Die rasanten Fortschritte in der Künstlichen Intelligenz (KI) bergen Chancen und Risiken. Der KI-Boom (Platz 4) leitet eine Umwälzung in allen Bereichen ein: in der Forschung und im Gesundheitswesen (z. B. Krebsforschung), in der Fertigungs- und Materialtechnologie, in der Verkehrssicherheit und -planung u. a.  Auf der anderen Seite werden auch Gefahren erkennbar, etwa für Arbeitsplätze und auch für das Klima. So könnte in naher Zukunft, Berechnungen zufolge, der Energieverbrauch der weltweiten KI-Systeme auf mehr als 80 Terrawattstunden pro Jahr ansteigen – was dem Strombedarf von Ländern wie den Niederlanden, Schweden oder Argentinien entspricht.

Die Regierungskoalition aus SPD, FDP und Bündnis 90/Die Grünen, nach den drei Parteienfarben gemeinhin als Ampelkoalition bezeichnet, trug 2023 ihre Kontroversen um politische Positionen immer wieder öffentlich aus.

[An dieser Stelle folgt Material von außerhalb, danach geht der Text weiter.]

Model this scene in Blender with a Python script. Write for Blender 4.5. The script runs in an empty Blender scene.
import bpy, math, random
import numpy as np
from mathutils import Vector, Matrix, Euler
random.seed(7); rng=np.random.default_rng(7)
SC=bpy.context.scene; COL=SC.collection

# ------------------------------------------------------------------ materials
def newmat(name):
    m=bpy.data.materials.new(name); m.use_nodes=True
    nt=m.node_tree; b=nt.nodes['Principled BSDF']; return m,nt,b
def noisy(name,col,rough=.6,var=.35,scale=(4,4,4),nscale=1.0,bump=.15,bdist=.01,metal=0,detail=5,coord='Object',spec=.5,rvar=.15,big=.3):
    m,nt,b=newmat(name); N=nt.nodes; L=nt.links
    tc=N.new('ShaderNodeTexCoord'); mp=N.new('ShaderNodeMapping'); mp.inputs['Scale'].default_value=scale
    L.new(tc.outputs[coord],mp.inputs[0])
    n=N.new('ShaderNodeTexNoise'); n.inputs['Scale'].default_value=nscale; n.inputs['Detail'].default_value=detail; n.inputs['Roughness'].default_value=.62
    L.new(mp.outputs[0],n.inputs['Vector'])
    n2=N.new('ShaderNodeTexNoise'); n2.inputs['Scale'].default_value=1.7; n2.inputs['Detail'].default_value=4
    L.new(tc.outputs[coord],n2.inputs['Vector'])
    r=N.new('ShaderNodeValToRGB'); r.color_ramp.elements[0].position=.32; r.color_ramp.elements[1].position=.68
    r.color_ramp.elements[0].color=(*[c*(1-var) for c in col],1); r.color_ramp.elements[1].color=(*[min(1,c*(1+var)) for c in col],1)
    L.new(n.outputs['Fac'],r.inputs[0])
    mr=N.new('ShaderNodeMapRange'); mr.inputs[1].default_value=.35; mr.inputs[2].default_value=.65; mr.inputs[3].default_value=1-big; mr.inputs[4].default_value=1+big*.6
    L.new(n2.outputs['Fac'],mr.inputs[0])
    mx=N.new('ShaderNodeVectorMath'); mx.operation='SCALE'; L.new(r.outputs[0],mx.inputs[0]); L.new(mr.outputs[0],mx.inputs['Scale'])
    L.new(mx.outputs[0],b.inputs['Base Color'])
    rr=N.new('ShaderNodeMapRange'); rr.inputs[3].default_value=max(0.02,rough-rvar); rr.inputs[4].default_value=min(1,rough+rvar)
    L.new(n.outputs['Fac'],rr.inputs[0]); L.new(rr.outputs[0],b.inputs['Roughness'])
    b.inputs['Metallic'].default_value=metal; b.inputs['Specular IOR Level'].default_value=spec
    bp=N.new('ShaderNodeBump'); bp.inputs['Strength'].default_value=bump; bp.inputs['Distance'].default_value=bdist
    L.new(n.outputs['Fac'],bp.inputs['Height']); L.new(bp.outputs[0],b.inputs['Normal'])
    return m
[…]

Der Ampelzoff (Platz 5) drehte sich um Fragen der Wirtschafts-, Klimaschutz-, Sozial- und Migrationspolitik und führte bei Opposition und Medien wiederholt zu der Frage nach der Regierungsfähigkeit der Koalition.


Infobox


Seit 1977 küren wir regelmäßig Wörter und Wendungen, die das politische, wirtschaftliche und gesellschaftliche Leben eines Jahres sprachlich in besonderer Weise bestimmt haben. Aus einer Sammlung von mehreren tausend Belegen aus verschiedenen Medien und Einsendungen von Außenstehenden wählt die Jury, die sich aus dem Hauptvorstand der Gesellschaft sowie den wissenschaftlichen Mitarbeiterinnen und Mitarbeitern zusammensetzt, kurz vor Jahresende zehn Wörter, die die öffentliche Diskussion dominiert und ein Jahr wesentlich geprägt haben.

Für die Auswahl der Wörter des Jahres entscheidend ist dabei nicht die Häufigkeit eines Ausdrucks, sondern vielmehr seine Signifikanz und Popularität: Die Liste trifft den sprachlichen Nerv des sich dem Ende neigenden Jahres und stellt auf ihre Weise einen Beitrag zur Zeitgeschichte dar. Die ausgewählten Wörter und Wendungen sind jedoch mit keinerlei Wertung oder Empfehlung verbunden.